Andrew Sullivan: If Virginia and Florida go back to the Republicans, it’s the Confederacy, entirely. You put the map of the civil war over this electoral map you got the civil war.
Stephanopoulos: You’re rolling your eyes, George. [He says to George Will]
Sullivan: Right? Am I wrong?
George Will: You are and I’ll show why. Democrats have been losing the white vote constantly since 1964. So, that’s not new.
Nicolle Wallace: John Kerry lost the white vote.
Will: That’s right. Here’s what we’re trying to talk about. 2008, from Obama, gets that many white votes. This time, the polls indicating they get this many, we’re trying to explain this difference. Now, there are two possible explanations. A lot of white people who voted for Obama in 2008 watched him govern for four years and said, “not so good, let’s try someone else.” The alternative, the Confederacy hypothesis, is those people somehow for some reason in the last four years became racist.
Sullivan: No, that’s not my argument at all, George.
Will: It sounds like it.
Sullivan: No. I’m just pointing out the fact that the white people who’ve changed their minds happen to be in Virginia and Florida.
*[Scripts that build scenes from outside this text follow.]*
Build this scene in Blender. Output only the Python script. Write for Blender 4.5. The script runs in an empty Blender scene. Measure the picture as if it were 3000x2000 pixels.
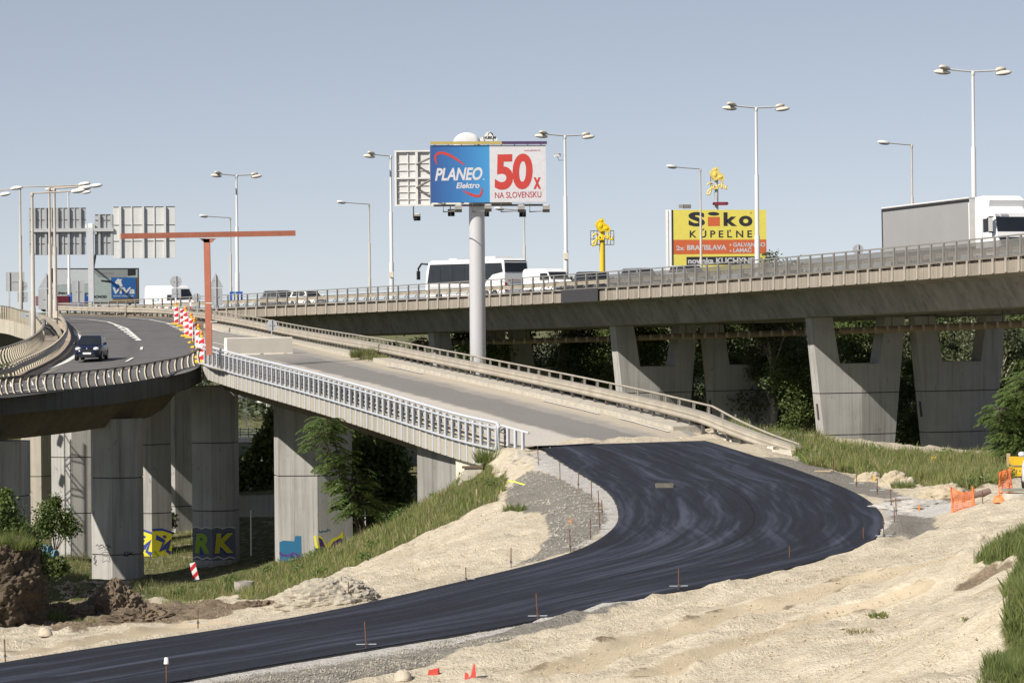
import bpy, bmesh, math, random
import numpy as np
from mathutils import Vector, Matrix, noise as mnoise
R = math.radians
scene = bpy.context.scene
COL = scene.collection
random.seed(7); RNG = np.random.default_rng(7)

# ------------------------------------------------------------------ camera, sky, sun, exposure
FPX, HOR, ROLL, CZ = 9000.0, 890.0, R(0.5), 15.0
cam_d = bpy.data.cameras.new('camera'); cam = bpy.data.objects.new('camera', cam_d); COL.objects.link(cam)
cam_d.sensor_width = 36.0; cam_d.lens = 36.0 * FPX / 3000.0
cam_d.shift_y = -110.0 / 3000.0
cam_d.clip_start = 1.0; cam_d.clip_end = 20000
cam.location = (0, 0, CZ)
cam.rotation_euler = (Matrix.Rotation(R(90), 3, 'X') @ Matrix.Rotation(-ROLL, 3, 'Z')).to_euler()
scene.camera = cam

SUN_E, SUN_PHI = R(39), R(48)          # the sun stands behind the camera, to its left
sun_vec = Vector((-math.sin(SUN_PHI) * math.cos(SUN_E), -math.cos(SUN_PHI) * math.cos(SUN_E), math.sin(SUN_E)))
world = bpy.data.worlds.new('World'); scene.world = world; world.use_nodes = True
nt = world.node_tree; bg = nt.nodes['Background']
sky = nt.nodes.new('ShaderNodeTexSky'); sky.sky_type = 'NISHITA'; sky.sun_disc = False
sky.sun_elevation = SUN_E; sky.sun_rotation = math.atan2(sun_vec.x, sun_vec.y)
sky.air_density = 0.6; sky.dust_density = 0.0; sky.ozone_density = 5.0; sky.altitude = 100
bw = nt.nodes.new('ShaderNodeRGBToBW'); nt.links.new(sky.outputs[0], bw.inputs[0])
hs = nt.nodes.new('ShaderNodeMix'); hs.data_type = 'RGBA'; hs.inputs['Factor'].default_value = 0.55; nt.links.new(sky.outputs[0], hs.inputs[6]); nt.links.new(bw.outputs[0], hs.inputs[7])
tint = nt.nodes.new('ShaderNodeMix'); tint.data_type = 'RGBA'; tint.blend_type = 'MULTIPLY'; tint.inputs['Factor'].default_value = 1.0
nt.links.new(hs.outputs[2], tint.inputs[6]); tint.inputs[7].default_value = (1.02, 1.05, 1.13, 1)      # hazy, slightly violet summer air
gm = nt.nodes.new('ShaderNodeGamma'); gm.inputs['Gamma'].default_value = 0.62; nt.links.new(tint.outputs[2], gm.inputs[0])
nt.links.new(gm.outputs[0], bg.inputs['Color']); bg.inputs['Strength'].default_value = 0.148
sl = bpy.data.lights.new('sun', 'SUN'); sl.energy = 5.0; sl.angle = R(0.5); sl.color = (1.0, 0.93, 0.83)
so = bpy.data.objects.new('sun', sl); COL.objects.link(so); so.rotation_euler = sun_vec.to_track_quat('Z', 'Y').to_euler()
so.location = (-60, -60, 90)
scene.view_settings.view_transform = 'Standard'; scene.view_settings.look = 'None'
scene.view_settings.exposure = 0.40; scene.view_settings.gamma = 1.0
scene.render.resolution_x = 1024; scene.render.resolution_y = 682
scene.cycles.max_bounces = 6; scene.cycles.diffuse_bounces = 2

# ------------------------------------------------------------------ measuring helpers (photo pixel + distance -> point in the place)
_c, _s = math.cos(ROLL), math.sin(ROLL)
def W(px, py, D):
    dx, dy = px - 1500.0, py - HOR
    ux, uy = dx * _c - dy * _s, dx * _s + dy * _c
    return Vector((ux * D / FPX, D, CZ - uy * D / FPX))
def WH(px, py, H):
    dx, dy = px - 1500.0, py - HOR
    uy = dx * _s + dy * _c
    return W(px, py, H * FPX / uy)
def PX(p):
    ux, uy = p[0] * FPX / p[1], (CZ - p[2]) * FPX / p[1]
    return (1500 + ux * _c + uy * _s, HOR - ux * _s + uy * _c)

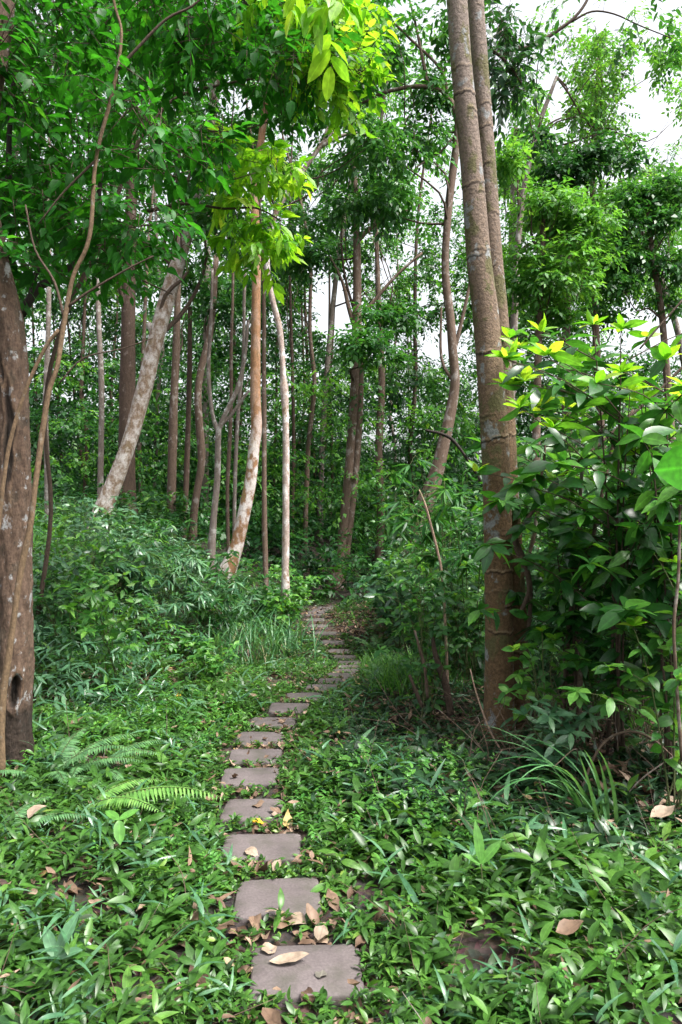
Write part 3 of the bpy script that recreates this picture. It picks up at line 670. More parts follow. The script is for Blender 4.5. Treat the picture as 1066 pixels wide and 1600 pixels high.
big_stem([(778, 1215, 78), (779, 1180, 60), (780, 1120, 49), (780, 1000, 43), (779, 900, 43), (776, 750, 44), (769, 625, 42), (760, 500, 40), (748, 400, 37.5), (736, 250, 34), (721, 100, 33), (714, 0, 32), (700, -150, 30), (684, -400, 27), (665, -800, 20)], 5.3, 1, "trunk")
big_stem([(815, 1200, 60), (812, 1140, 44), (808, 1000, 35), (803, 900, 33), (794, 750, 31), (788, 625, 30), (780, 500, 29), (771, 400, 28), (761, 250, 27), (750, 100, 26), (743, 0, 25.5), (735, -150, 24), (728, -400, 21), (722, -800, 15)], 5.5, 2, "trunk")

# ------------------------------------------------------------------ left edge tree and tan sapling
rt = empty("hollow_tree", (*P(25, 1180, 4.5)[:2], H(*P(25, 1180, 4.5)[:2])), "thick lichen spotted tree at the left edge with a dark hollow near its base", "tree")
W, r = trunk_px([(20, 1230, 84), (20, 1180, 64), (21, 1120, 54), (22, 1050, 54), (22, 900, 50), (24, 750, 47), (23, 640, 44), (18, 540, 42), (6, 460, 38), (-8, 400, 36), (-26, 300, 34), (-22, 200, 32), (-6, 100, 32), (4, 0, 34), (14, -120, 30), (20, -300, 24)], 4.5)
_rg = np.random.default_rng(4)
def scar(c, th):     # real hollow near the base, long peeled crack and bumps, pushed into the trunk's surface
    z = c[:, 2][:, None]; t = th[None]
    out = 1 + .06*np.sin(3*t + z*3) + .04*np.sin(5*t - z*6) + .03*np.sin(9*t + z*17) + .02*np.sin(13*t - z*29) + .25*smooth((.35-(z-P(0, 1200, 4.5)[2]))/.35)*np.maximum(0, np.sin(3*t+1)) + .018*_rg.standard_normal((len(c), len(th)))
    sc = np.zeros_like(out)
    def pit(zc, h, tc, w, dep, dark, lip):
        nonlocal out, sc
        tt = tc + .12*np.sin(z*9) + .07*np.sin(z*23)
        q_ = np.sqrt(((z-zc)/h)**2 + ((t-tt)/w)**2) + .06*np.sin(z*31 + t*9)
        ins = smooth((1.05-q_)/.3); out -= dep*ins; sc += dark*ins
        rim = np.exp(-((q_-1.2)/.16)**2); out += lip*rim; sc -= .6*rim
    pit(P(0, 1075, 4.5)[2], .11, 2.12, .3, .62, 1.6, .1)
    pit(P(0, 690, 4.5)[2], .36, 1.5, .42, .16, .95, .06)
    pit(P(0, 580, 4.5)[2], .1, 1.2, .2, .1, .8, .05)
    sc += .9*smooth((P(0, 1085, 4.5)[2] - z)/.12)*np.ones_like(t)      # root collar, darker towards the ground
    for k in range(16):
        zc = _rg.uniform(.5, 3.2); tc = _rg.uniform(.2, 2.9); q_ = ((z-zc)/.02)**2 + ((t-tc)/.12)**2; out += .06*np.exp(-q_); sc += .5*np.exp(-q_*.7)
    return out, sc
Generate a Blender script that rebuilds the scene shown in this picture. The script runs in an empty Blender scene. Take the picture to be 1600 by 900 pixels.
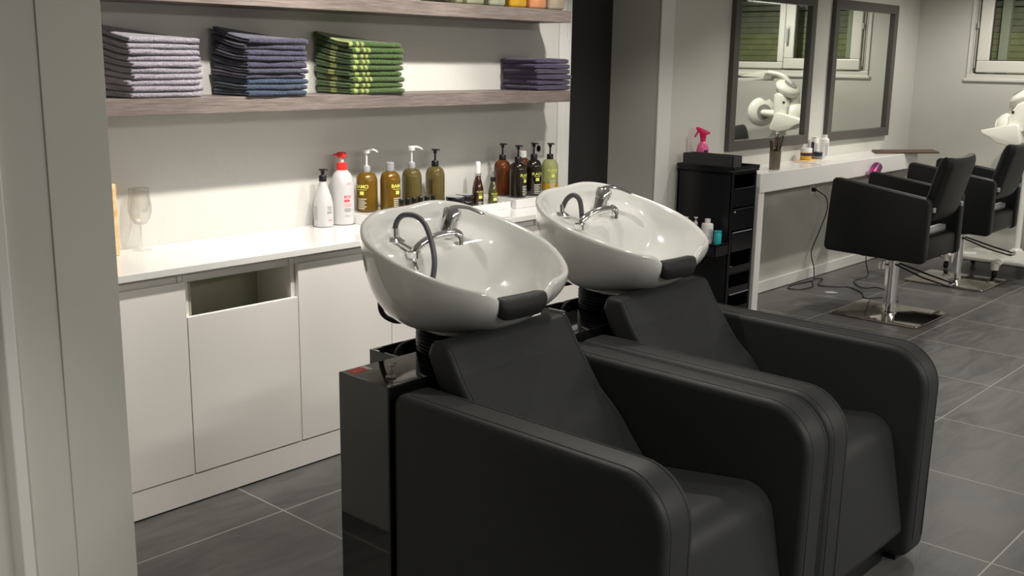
import bpy, bmesh, math, random
from mathutils import Vector, Matrix, noise
S = bpy.context.scene
C = S.collection
PI = math.pi
# ------------------------------------------------------------------ camera, light, exposure
cd = bpy.data.cameras.new('camera'); cam = bpy.data.objects.new('camera', cd); C.objects.link(cam)
S.camera = cam
cd.sensor_width = 36.0; cd.lens = 1651.5 / 1600 * 36.0; cd.clip_start = 0.02
_p, _y, _r = 0.21472058, 0.731113332, 0.0149639926
F = Vector((math.cos(_y)*math.cos(_p), math.sin(_y)*math.cos(_p), -math.sin(_p)))
R0 = Vector((math.sin(_y), -math.cos(_y), 0)); U0 = R0.cross(F)
Rr = R0*math.cos(_r) + U0*math.sin(_r); Uu = U0*math.cos(_r) - R0*math.sin(_r)
cam.matrix_world = Matrix(((Rr.x, Uu.x, -F.x, 0), (Rr.y, Uu.y, -F.y, 0), (Rr.z, Uu.z, -F.z, 1.63), (0, 0, 0, 1)))
w = bpy.data.worlds.new('world'); S.world = w; w.use_nodes = True
w.node_tree.nodes['Background'].inputs[0].default_value = (0.02, 0.022, 0.03, 1)
w.node_tree.nodes['Background'].inputs[1].default_value = 1.0
S.view_settings.view_transform = 'Standard'
try: S.view_settings.look = 'None'
except Exception: pass
S.view_settings.exposure = 0.0; S.view_settings.gamma = 1.0
S.view_settings.use_curve_mapping = False
CEIL = 2.62
def spot(x, y, e, half, blend=.35, col=(1, .95, .87), r=.03, tx=0, ty=0):
    l = bpy.data.lights.new('ceiling_spot', 'SPOT'); l.energy = e; l.spot_size = 2*math.radians(half)
    l.spot_blend = blend; l.color = col; l.shadow_soft_size = r
    o = bpy.data.objects.new('ceiling_spot', l); C.objects.link(o); o.location = (x, y, CEIL-.04)
    d = Vector((tx, ty, -1)); o.rotation_euler = d.to_track_quat('-Z', 'Y').to_euler(); return o
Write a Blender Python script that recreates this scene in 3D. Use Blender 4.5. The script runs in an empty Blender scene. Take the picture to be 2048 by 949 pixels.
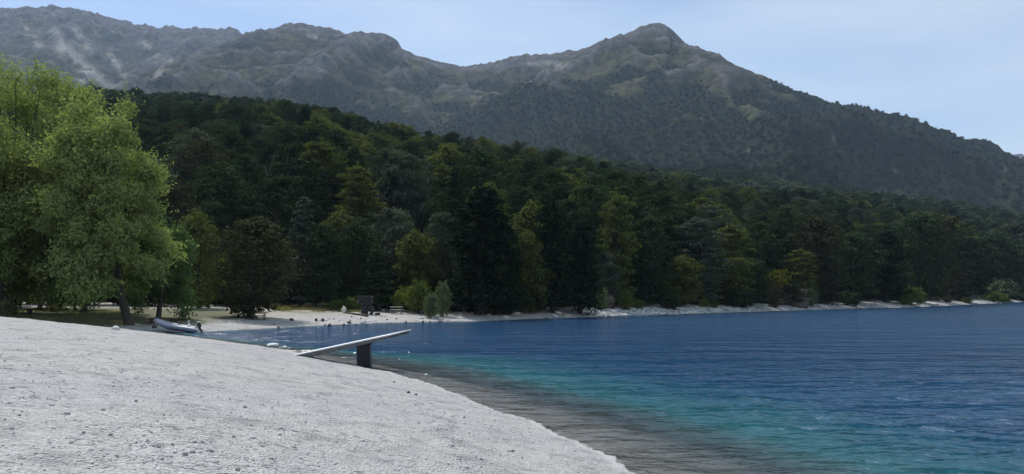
import bpy, math, random
import numpy as np

# ------------------------------------------------------------------ camera, world, sun, exposure
sc = bpy.context.scene
COL = sc.collection
F_PX, CX, CY = 1600.0, 1024.0, 474.5          # focal length and centre in photograph pixels
CAM_Z = 3.4
PITCH = math.atan((590 - CY) / F_PX)
cam_data = bpy.data.cameras.new('camera')
cam_data.sensor_fit = 'HORIZONTAL'
cam_data.sensor_width = 36.0
cam_data.lens = F_PX / 2048 * 36.0
cam_data.clip_start = 0.1
cam_data.clip_end = 40000
cam = bpy.data.objects.new('camera', cam_data)
COL.objects.link(cam)
cam.location = (0, 0, CAM_Z)
cam.rotation_euler = (math.radians(90) + PITCH, 0, 0)
sc.camera = cam

SUN_EL, SUN_AZ = math.radians(57), math.radians(-32)   # azimuth from the view direction, negative = left
SUN_DIR = (math.sin(SUN_AZ) * math.cos(SUN_EL), math.cos(SUN_AZ) * math.cos(SUN_EL), math.sin(SUN_EL))
sun_data = bpy.data.lights.new('sun', 'SUN')
sun_data.energy = 4.6
sun_data.angle = math.radians(0.53)
sun_data.color = (1.0, 0.965, 0.91)
sun = bpy.data.objects.new('sun', sun_data)
COL.objects.link(sun)
from mathutils import Vector, Matrix
sun.rotation_euler = Vector(SUN_DIR).to_track_quat('Z', 'Y').to_euler()

world = bpy.data.worlds.new('World')
sc.world = world
world.use_nodes = True
wn = world.node_tree.nodes
wl = world.node_tree.links
wn.clear()
w_out = wn.new('ShaderNodeOutputWorld')
w_bg = wn.new('ShaderNodeBackground')
w_bg.inputs['Strength'].default_value = 0.145
w_sky = wn.new('ShaderNodeTexSky')
w_sky.sky_type = 'NISHITA'
w_sky.sun_disc = False
w_sky.sun_elevation = SUN_EL
w_sky.sun_rotation = SUN_AZ
w_sky.altitude = 800
w_sky.air_density = 1.0
w_sky.dust_density = 1.0
w_sky.ozone_density = 1.0
w_co = wn.new('ShaderNodeTexCoord')
w_map = wn.new('ShaderNodeMapping')
w_map.inputs['Scale'].default_value = (1.2, 1.2, 5.0)
w_map.inputs['Location'].default_value = (0.55, 0.2, 0.3)
w_noise = wn.new('ShaderNodeTexNoise')
w_noise.inputs['Scale'].default_value = 1.3
w_noise.inputs['Detail'].default_value = 7
w_noise.inputs['Roughness'].default_value = 0.5
w_ramp = wn.new('ShaderNodeValToRGB')
w_ramp.color_ramp.elements[0].position = 0.34
w_ramp.color_ramp.elements[1].position = 0.70
w_ramp.color_ramp.elements[0].color = (0, 0, 0, 1)
w_ramp.color_ramp.elements[1].color = (0.8, 0.8, 0.8, 1)
w_mix = wn.new('ShaderNodeMixRGB')
w_mix.inputs['Color2'].default_value = (5.3, 6.2, 6.9, 1)
wl.new(w_co.outputs['Generated'], w_map.inputs['Vector'])
wl.new(w_map.outputs['Vector'], w_noise.inputs['Vector'])
w_sep = wn.new('ShaderNodeSeparateXYZ')
w_add = wn.new('ShaderNodeMath')
w_add.operation = 'MULTIPLY_ADD'
w_add.inputs[1].default_value = 0.45
wl.new(w_co.outputs['Generated'], w_sep.inputs[0])
wl.new(w_sep.outputs['X'], w_add.inputs[0])
wl.new(w_noise.outputs['Fac'], w_add.inputs[2])
wl.new(w_add.outputs[0], w_ramp.inputs['Fac'])
wl.new(w_ramp.outputs['Color'], w_mix.inputs['Fac'])
wl.new(w_sky.outputs['Color'], w_mix.inputs['Color1'])
wl.new(w_mix.outputs['Color'], w_bg.inputs['Color'])
wl.new(w_bg.outputs['Background'], w_out.inputs['Surface'])

sc.view_settings.view_transform = 'Standard'
sc.view_settings.look = 'None'
sc.view_settings.exposure = 0.0
sc.view_settings.gamma = 1.0
sc.view_settings.use_curve_mapping = False
sc.render.engine = 'CYCLES'
sc.cycles.use_denoising = True
sc.cycles.max_bounces = 5
sc.cycles.diffuse_bounces = 2
sc.cycles.glossy_bounces = 2
sc.cycles.transmission_bounces = 3
sc.cycles.volume_bounces = 0
sc.cycles.transparent_max_bounces = 6
sc.cycles.caustics_reflective = False
sc.cycles.caustics_refractive = False

random.seed(7)
rng = np.random.default_rng(7)

# ------------------------------------------------------------------ helpers
CP, SP = math.cos(PITCH), math.sin(PITCH)


def at(px, py, Y):
    """World point whose depth is Y for a viewing direction measured in the photograph."""
    u, v = (px - CX) / F_PX, (CY - py) / F_PX
    d = (u, CP - v * SP, SP + v * CP)
    t = Y / d[1]
    return (d[0] * t, Y, CAM_Z + d[2] * t)


def at_ground(px, py, z=0.0):
    u, v = (px - CX) / F_PX, (CY - py) / F_PX
    d = (u, CP - v * SP, SP + v * CP)
    t = (z - CAM_Z) / d[2]
    return (d[0] * t, d[1] * t)


def xat(px, Y):
    return at(px, 590, Y)[0]


def hash2(ix, iy, seed):
    with np.errstate(over='ignore'):
        n = (ix.astype(np.int64) * 374761393 + iy.astype(np.int64) * 668265263 + seed * 974711) & 0xffffffff
        n = ((n ^ (n >> 13)) * 1274126177) & 0xffffffff
        n = (n ^ (n >> 16)) & 0xffffffff
    return n / 4294967295.0


def vnoise(x, y, seed=0):
    xi, yi = np.floor(x), np.floor(y)
    fx, fy = x - xi, y - yi
    fx = fx * fx * fx * (fx * (fx * 6 - 15) + 10)
    fy = fy * fy * fy * (fy * (fy * 6 - 15) + 10)
    a, b = hash2(xi, yi, seed), hash2(xi + 1, yi, seed)
    c, d = hash2(xi, yi + 1, seed), hash2(xi + 1, yi + 1, seed)
    return (a * (1 - fx) + b * fx) * (1 - fy) + (c * (1 - fx) + d * fx) * fy


def fbm(x, y, octaves=4, seed=0, gain=0.5):
    s, a, t = 0, 1.0, 0
    for o in range(octaves):
        s = s + a * (vnoise(x * 2 ** o + 17.3 * o, y * 2 ** o - 9.1 * o, seed + o) * 2 - 1)
        t += a
        a *= gain
    return s / t


def ridged(x, y, octaves=4, seed=0, gain=0.5):
    s, a, t = 0, 1.0, 0
    for o in range(octaves):
        n = 1 - np.abs(vnoise(x * 2 ** o + 7.7 * o, y * 2 ** o + 3.1 * o, seed + o) * 2 - 1)
        s = s + a * n * n
        t += a
        a *= gain
    return s / t


def sstep(a, b, x):
    t = np.clip((x - a) / (b - a), 0, 1)
    return t * t * (3 - 2 * t)


def seg_dist(x, y, pts, closed=False):
    """Distance to a polyline and the third coordinate interpolated at the nearest point."""
    best = np.full(x.shape, 1e18)
    val = np.zeros(x.shape)
    n = len(pts)
    for i in range(n if closed else n - 1):
        a, b = pts[i], pts[(i + 1) % n]
        dx, dy = b[0] - a[0], b[1] - a[1]
        L = dx * dx + dy * dy + 1e-12
        t = np.clip(((x - a[0]) * dx + (y - a[1]) * dy) / L, 0, 1)
        d = (x - a[0] - t * dx) ** 2 + (y - a[1] - t * dy) ** 2
        m = d < best
        best = np.where(m, d, best)
        if len(a) > 2:
            val = np.where(m, a[2] + t * (b[2] - a[2]), val)
    return np.sqrt(best), val


def inside(x, y, pts):
    r = np.zeros(x.shape, bool)
    n = len(pts)
    for i in range(n):
        x1, y1 = pts[i][0], pts[i][1]
        x2, y2 = pts[(i + 1) % n][0], pts[(i + 1) % n][1]
        if y1 == y2:
            continue
        c = ((y1 > y) != (y2 > y)) & (x < (x2 - x1) * (y - y1) / (y2 - y1) + x1)
        r ^= c
    return r


def spline(pts, n):
    """Catmull-Rom through 2-D points."""
    p = np.array(pts, float)
    p = np.vstack([2 * p[0] - p[1], p, 2 * p[-1] - p[-2]])
    out = []
    for i in range(1, len(p) - 2):
        for k in range(n):
            t = k / n
            out.append(0.5 * ((2 * p[i]) + (-p[i - 1] + p[i + 1]) * t + (2 * p[i - 1] - 5 * p[i] + 4 * p[i + 1] - p[i + 2]) * t * t
                              + (-p[i - 1] + 3 * p[i] - 3 * p[i + 1] + p[i + 2]) * t ** 3))
    out.append(p[-2])
    return [tuple(q) for q in out]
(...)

And if you actually look at the map — they were the only two states in the Confed…– let me just point out — it’s the southernization of the Republican party. They were the only two states in 2008 that violated the Confederacy rule.
Will: Andrew made an empirical statement that’s checkable and false. Which is that people the white people moving away are in those two states.
Wallace: And a lot of them were Republicans.
Sullivan: Which Confederate State is for Obama right now?
Stephanopoulos: Look, one more time, this could be Ohio, because that’s where president Obama is focusing on now. The white male vote in Ohio, we’ll see if that holds up.